Material to process
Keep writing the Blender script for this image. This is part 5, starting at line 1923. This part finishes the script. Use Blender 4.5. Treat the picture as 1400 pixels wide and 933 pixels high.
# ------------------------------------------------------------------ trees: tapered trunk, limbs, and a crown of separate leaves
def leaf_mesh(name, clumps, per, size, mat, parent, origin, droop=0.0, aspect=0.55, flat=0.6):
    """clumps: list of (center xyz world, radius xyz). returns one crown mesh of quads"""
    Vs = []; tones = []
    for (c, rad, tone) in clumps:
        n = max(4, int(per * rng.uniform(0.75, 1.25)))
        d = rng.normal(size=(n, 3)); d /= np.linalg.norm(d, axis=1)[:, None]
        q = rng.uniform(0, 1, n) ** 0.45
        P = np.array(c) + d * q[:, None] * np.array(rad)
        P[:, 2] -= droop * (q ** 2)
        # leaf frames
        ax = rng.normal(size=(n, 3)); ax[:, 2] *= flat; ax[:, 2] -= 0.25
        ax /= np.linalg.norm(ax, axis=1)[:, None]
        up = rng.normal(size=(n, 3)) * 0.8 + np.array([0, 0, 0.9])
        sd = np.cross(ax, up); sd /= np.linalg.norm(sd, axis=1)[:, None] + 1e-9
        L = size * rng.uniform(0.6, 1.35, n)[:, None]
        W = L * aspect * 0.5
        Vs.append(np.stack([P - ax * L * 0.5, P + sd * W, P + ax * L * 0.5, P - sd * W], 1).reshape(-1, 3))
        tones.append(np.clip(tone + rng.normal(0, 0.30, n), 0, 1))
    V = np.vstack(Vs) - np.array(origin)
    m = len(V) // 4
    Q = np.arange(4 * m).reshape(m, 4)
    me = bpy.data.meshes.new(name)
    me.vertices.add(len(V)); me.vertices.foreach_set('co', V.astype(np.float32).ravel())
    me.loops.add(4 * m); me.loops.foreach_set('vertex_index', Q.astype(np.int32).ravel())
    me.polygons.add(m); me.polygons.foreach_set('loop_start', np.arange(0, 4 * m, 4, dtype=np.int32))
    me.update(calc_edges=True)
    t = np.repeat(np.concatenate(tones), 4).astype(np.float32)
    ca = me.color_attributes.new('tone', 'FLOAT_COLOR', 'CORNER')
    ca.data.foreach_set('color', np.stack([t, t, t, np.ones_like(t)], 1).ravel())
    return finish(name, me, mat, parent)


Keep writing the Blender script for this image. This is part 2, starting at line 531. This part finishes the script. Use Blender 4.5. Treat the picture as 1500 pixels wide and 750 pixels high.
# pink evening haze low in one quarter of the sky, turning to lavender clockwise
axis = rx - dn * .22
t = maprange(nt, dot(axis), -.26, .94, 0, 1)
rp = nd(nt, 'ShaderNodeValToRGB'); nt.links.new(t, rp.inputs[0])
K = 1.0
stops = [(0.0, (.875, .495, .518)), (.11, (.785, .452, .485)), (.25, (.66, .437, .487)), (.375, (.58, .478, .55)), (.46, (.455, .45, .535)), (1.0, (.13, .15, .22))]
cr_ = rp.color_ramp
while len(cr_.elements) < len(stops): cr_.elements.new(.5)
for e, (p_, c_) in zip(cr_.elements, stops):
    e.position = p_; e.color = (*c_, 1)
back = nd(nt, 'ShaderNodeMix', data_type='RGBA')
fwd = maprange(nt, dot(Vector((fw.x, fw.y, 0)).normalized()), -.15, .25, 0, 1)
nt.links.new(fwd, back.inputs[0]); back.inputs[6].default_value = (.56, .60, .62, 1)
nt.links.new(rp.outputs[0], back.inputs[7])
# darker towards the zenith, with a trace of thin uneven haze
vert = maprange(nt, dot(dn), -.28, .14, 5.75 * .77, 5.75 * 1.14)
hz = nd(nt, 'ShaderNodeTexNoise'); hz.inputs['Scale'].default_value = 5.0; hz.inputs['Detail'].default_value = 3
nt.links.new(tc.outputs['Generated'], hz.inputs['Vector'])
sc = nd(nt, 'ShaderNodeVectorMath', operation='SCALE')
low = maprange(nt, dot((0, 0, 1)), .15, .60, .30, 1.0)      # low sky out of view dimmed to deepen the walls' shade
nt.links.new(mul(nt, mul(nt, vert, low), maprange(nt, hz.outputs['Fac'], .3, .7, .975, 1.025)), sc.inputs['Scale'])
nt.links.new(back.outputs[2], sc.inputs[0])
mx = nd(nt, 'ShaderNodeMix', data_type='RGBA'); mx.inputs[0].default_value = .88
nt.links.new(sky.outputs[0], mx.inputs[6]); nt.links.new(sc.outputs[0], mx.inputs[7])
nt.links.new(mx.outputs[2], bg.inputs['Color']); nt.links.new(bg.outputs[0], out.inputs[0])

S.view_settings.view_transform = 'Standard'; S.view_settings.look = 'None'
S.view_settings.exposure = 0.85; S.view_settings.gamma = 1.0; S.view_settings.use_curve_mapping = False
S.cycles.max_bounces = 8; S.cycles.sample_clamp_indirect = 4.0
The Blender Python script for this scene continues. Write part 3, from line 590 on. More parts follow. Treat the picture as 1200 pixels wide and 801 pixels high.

Work required
Return the listing above word for word.

The response
Keep writing the Blender script for this image. This is part 5, starting at line 1923. This part finishes the script. Use Blender 4.5. Treat the picture as 1400 pixels wide and 933 pixels high.
# ------------------------------------------------------------------ trees: tapered trunk, limbs, and a crown of separate leaves
def leaf_mesh(name, clumps, per, size, mat, parent, origin, droop=0.0, aspect=0.55, flat=0.6):
    """clumps: list of (center xyz world, radius xyz). returns one crown mesh of quads"""
    Vs = []; tones = []
    for (c, rad, tone) in clumps:
        n = max(4, int(per * rng.uniform(0.75, 1.25)))
        d = rng.normal(size=(n, 3)); d /= np.linalg.norm(d, axis=1)[:, None]
        q = rng.uniform(0, 1, n) ** 0.45
        P = np.array(c) + d * q[:, None] * np.array(rad)
        P[:, 2] -= droop * (q ** 2)
        # leaf frames
        ax = rng.normal(size=(n, 3)); ax[:, 2] *= flat; ax[:, 2] -= 0.25
        ax /= np.linalg.norm(ax, axis=1)[:, None]
        up = rng.normal(size=(n, 3)) * 0.8 + np.array([0, 0, 0.9])
        sd = np.cross(ax, up); sd /= np.linalg.norm(sd, axis=1)[:, None] + 1e-9
        L = size * rng.uniform(0.6, 1.35, n)[:, None]
        W = L * aspect * 0.5
        Vs.append(np.stack([P - ax * L * 0.5, P + sd * W, P + ax * L * 0.5, P - sd * W], 1).reshape(-1, 3))
        tones.append(np.clip(tone + rng.normal(0, 0.30, n), 0, 1))
    V = np.vstack(Vs) - np.array(origin)
    m = len(V) // 4
    Q = np.arange(4 * m).reshape(m, 4)
    me = bpy.data.meshes.new(name)
    me.vertices.add(len(V)); me.vertices.foreach_set('co', V.astype(np.float32).ravel())
    me.loops.add(4 * m); me.loops.foreach_set('vertex_index', Q.astype(np.int32).ravel())
    me.polygons.add(m); me.polygons.foreach_set('loop_start', np.arange(0, 4 * m, 4, dtype=np.int32))
    me.update(calc_edges=True)
    t = np.repeat(np.concatenate(tones), 4).astype(np.float32)
    ca = me.color_attributes.new('tone', 'FLOAT_COLOR', 'CORNER')
    ca.data.foreach_set('color', np.stack([t, t, t, np.ones_like(t)], 1).ravel())
    return finish(name, me, mat, parent)


Keep writing the Blender script for this image. This is part 2, starting at line 531. This part finishes the script. Use Blender 4.5. Treat the picture as 1500 pixels wide and 750 pixels high.
# pink evening haze low in one quarter of the sky, turning to lavender clockwise
axis = rx - dn * .22
t = maprange(nt, dot(axis), -.26, .94, 0, 1)
rp = nd(nt, 'ShaderNodeValToRGB'); nt.links.new(t, rp.inputs[0])
K = 1.0
stops = [(0.0, (.875, .495, .518)), (.11, (.785, .452, .485)), (.25, (.66, .437, .487)), (.375, (.58, .478, .55)), (.46, (.455, .45, .535)), (1.0, (.13, .15, .22))]
cr_ = rp.color_ramp
while len(cr_.elements) < len(stops): cr_.elements.new(.5)
for e, (p_, c_) in zip(cr_.elements, stops):
    e.position = p_; e.color = (*c_, 1)
back = nd(nt, 'ShaderNodeMix', data_type='RGBA')
fwd = maprange(nt, dot(Vector((fw.x, fw.y, 0)).normalized()), -.15, .25, 0, 1)
nt.links.new(fwd, back.inputs[0]); back.inputs[6].default_value = (.56, .60, .62, 1)
nt.links.new(rp.outputs[0], back.inputs[7])
# darker towards the zenith, with a trace of thin uneven haze
vert = maprange(nt, dot(dn), -.28, .14, 5.75 * .77, 5.75 * 1.14)
hz = nd(nt, 'ShaderNodeTexNoise'); hz.inputs['Scale'].default_value = 5.0; hz.inputs['Detail'].default_value = 3
nt.links.new(tc.outputs['Generated'], hz.inputs['Vector'])
sc = nd(nt, 'ShaderNodeVectorMath', operation='SCALE')
low = maprange(nt, dot((0, 0, 1)), .15, .60, .30, 1.0)      # low sky out of view dimmed to deepen the walls' shade
nt.links.new(mul(nt, mul(nt, vert, low), maprange(nt, hz.outputs['Fac'], .3, .7, .975, 1.025)), sc.inputs['Scale'])
nt.links.new(back.outputs[2], sc.inputs[0])
mx = nd(nt, 'ShaderNodeMix', data_type='RGBA'); mx.inputs[0].default_value = .88
nt.links.new(sky.outputs[0], mx.inputs[6]); nt.links.new(sc.outputs[0], mx.inputs[7])
nt.links.new(mx.outputs[2], bg.inputs['Color']); nt.links.new(bg.outputs[0], out.inputs[0])

S.view_settings.view_transform = 'Standard'; S.view_settings.look = 'None'
S.view_settings.exposure = 0.85; S.view_settings.gamma = 1.0; S.view_settings.use_curve_mapping = False
S.cycles.max_bounces = 8; S.cycles.sample_clamp_indirect = 4.0
The Blender Python script for this scene continues. Write part 3, from line 590 on. More parts follow. Treat the picture as 1200 pixels wide and 801 pixels high.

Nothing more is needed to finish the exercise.